Conwy is one of the best preserved mediaeval towns in Europe, with more than 200 buildings that date from the 14th to 18th centuries. The castle itself is a prime example of military architecture of the time.

Its head custodian Roy Williams, 53, tells us that guides such as himself have to strike a fine balance in telling the stories of these relics, which are seen as symbols of oppression or conquest.

"We have to give two sides of the story, not just about the people (English settlers) in the town, but also the indigenous people outside. At the end of the day, we have to look at the flag flying up there and who won," he adds, pointing to the Welsh flag raised in triumph over the castle.

We stay at another World Heritage site, the town of Caernarfon, home to another of King Edward I's castles, which became a military and government stronghold.

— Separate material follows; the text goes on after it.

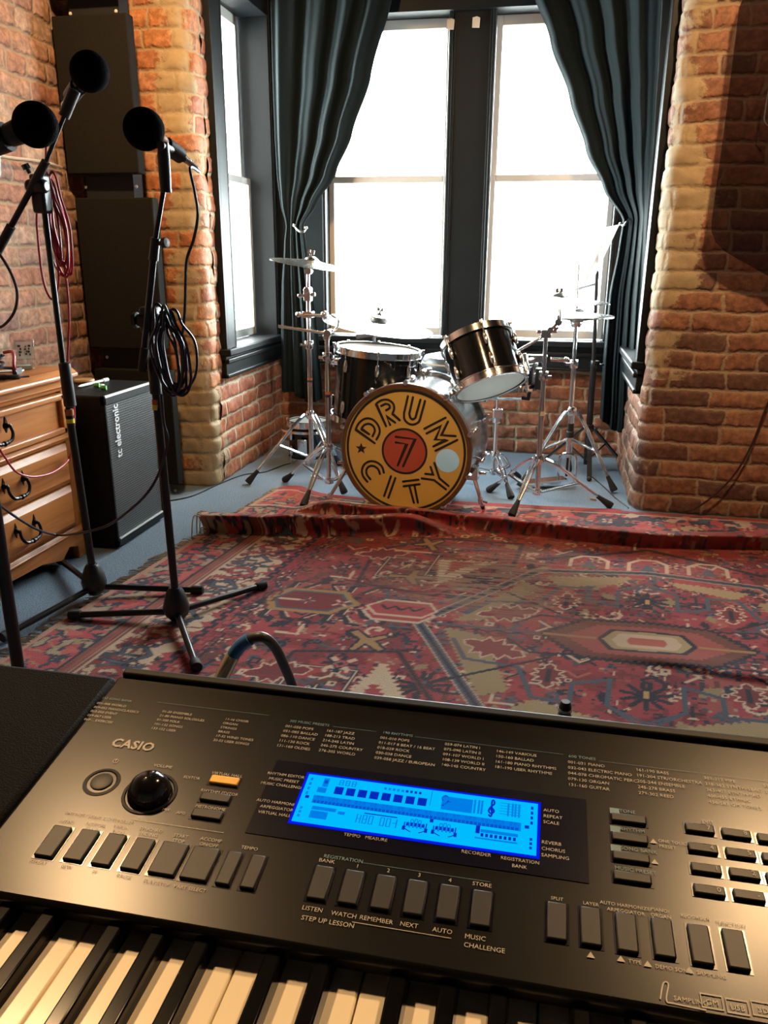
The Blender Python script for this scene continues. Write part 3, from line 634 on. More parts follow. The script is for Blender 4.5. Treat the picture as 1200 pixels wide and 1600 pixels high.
me.vertices.add(nvt); me.vertices.foreach_set('co', np.stack([X, Y, Z], -1).astype(np.float32).ravel())
me.loops.add(q.size); me.loops.foreach_set('vertex_index', q.ravel().astype(np.int32)); me.polygons.add(len(q)); me.polygons.foreach_set('loop_start', (np.arange(len(q))*4).astype(np.int32)); me.polygons.foreach_set('loop_total', np.full(len(q), 4, np.int32))
me.update(calc_edges=True); ca = me.color_attributes.new('dye', 'FLOAT_COLOR', 'POINT'); ca.data.foreach_set('color', np.concatenate([np.clip(COL*np.array((1.50,1.26,1.22)), 0, 1), np.ones((nv, nu, 1))], -1).astype(np.float32).ravel())
for p_ in (me.polygons,): p_.foreach_set('use_smooth', np.ones(len(q), bool))
me.materials.append(M['rug']); rug = bpy.data.objects.new('persian_rug', me); C.objects.link(rug); WO[rug.name] = V((0,0,0))
tag(rug, 'large worn red patterned rug rucked into folds in front of the drums', 'rug')
m = MB(); r3 = random.Random(3)
def rugpt(y):
    j = min(nv-1, max(0, int((y-RY0)/CELL))); return V((X[j,0], Y[j,0], max(.006, Z[j,0]-.006)))
y = 1.5
while y < 3.78:
    p = rugpt(y); L = r3.uniform(.025,.06)*(1.0 if y < 3.0 else .5); a = r3.uniform(-.5,.5)
    if r3.random() < .85: m.tube(catmull([p+V((.01,0,.002)), p+V((-L*.5, L*.5*a+r3.uniform(-.006,.006), r3.uniform(0,.008))), p+V((-L, L*a, -p.z+.004))], 4), [.0030]*4+[.0026]*4+[.0012], 5)
    y += r3.uniform(.006,.016)
fr_ = m.build('fringe', M['rug_fringe'], rug); fr_['kind'] = 'stuff'; fr_['label'] = 'cream knotted fringe along the left edge'

# ------------------------------------------------------------------ curtains
def lerp_tab(T, z):
    T = sorted(T); 
    if z <= T[0][0]: return T[0][1:]
    for a, b in zip(T, T[1:]):
        if z <= b[0]: t = (z-a[0])/(b[0]-a[0]); t = t*t*(3-2*t)*.5+t*.5; return [p+(q-p)*t for p, q in zip(a[1:], b[1:])]
    return T[-1][1:]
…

We spend a few minutes admiring the fortress from across a river. Its architecture was inspired by the walls of Constantinople, the capital city of the Roman empire, and has an intimidating presence.


Wales is not only a place of physical beauty and profound history, but its gastronomic offerings also rank alongside some of the best I have had.

My favourite meal is at The Hayloft in the heart of Conwy Valley, where we enjoy an £18 three-course meal. The two mains - pork belly and curried chicken - and a caramelised dessert do not disappoint.

The restaurant prides itself on using fresh Welsh produce. It is part of the Bodnant Food Centre (www.bodnant-welshfood.co.uk), which houses a cooking school, a tea room and a shop stocked with locally sourced food, among others.

There, we get a cooking demonstration by executive chef Andrew Sheridan, who shows us behind-the- scenes work, including the art of presenting ingredients on a slab of slate.

We also tuck into hearty meals at places such as Bryn Williams (portheirias.com), a beachfront bistro named after its chef, and a restaurant at The Black Boy Inn (www.black-boy-inn.com), where we stay for a night.

Food is remarkably good, from the famous Welsh rarebit - melted cheese and other ingredients such as mustard poured over toast - to Conwy mussels and steak. And it is not that costly - you can have a full meal for less than £20.

Along the way, we also taste single- malt Welsh whisky, produced in a distillery in the village of Penderyn.

Wales is more than just idyllic landscapes and historic towns that are picturesque sites of beauty. If you, like me, are seeking an escape from city life, it is the perfect fit.

What I love most about here is being on Llyn Padarn, in the middle of breathtaking scenery and looking at the rest of Wales from a distance, as if it is beckoning me, "welcome". Or "croeso", as the Welsh would say.

•The writer's trip was sponsored by VisitBritain.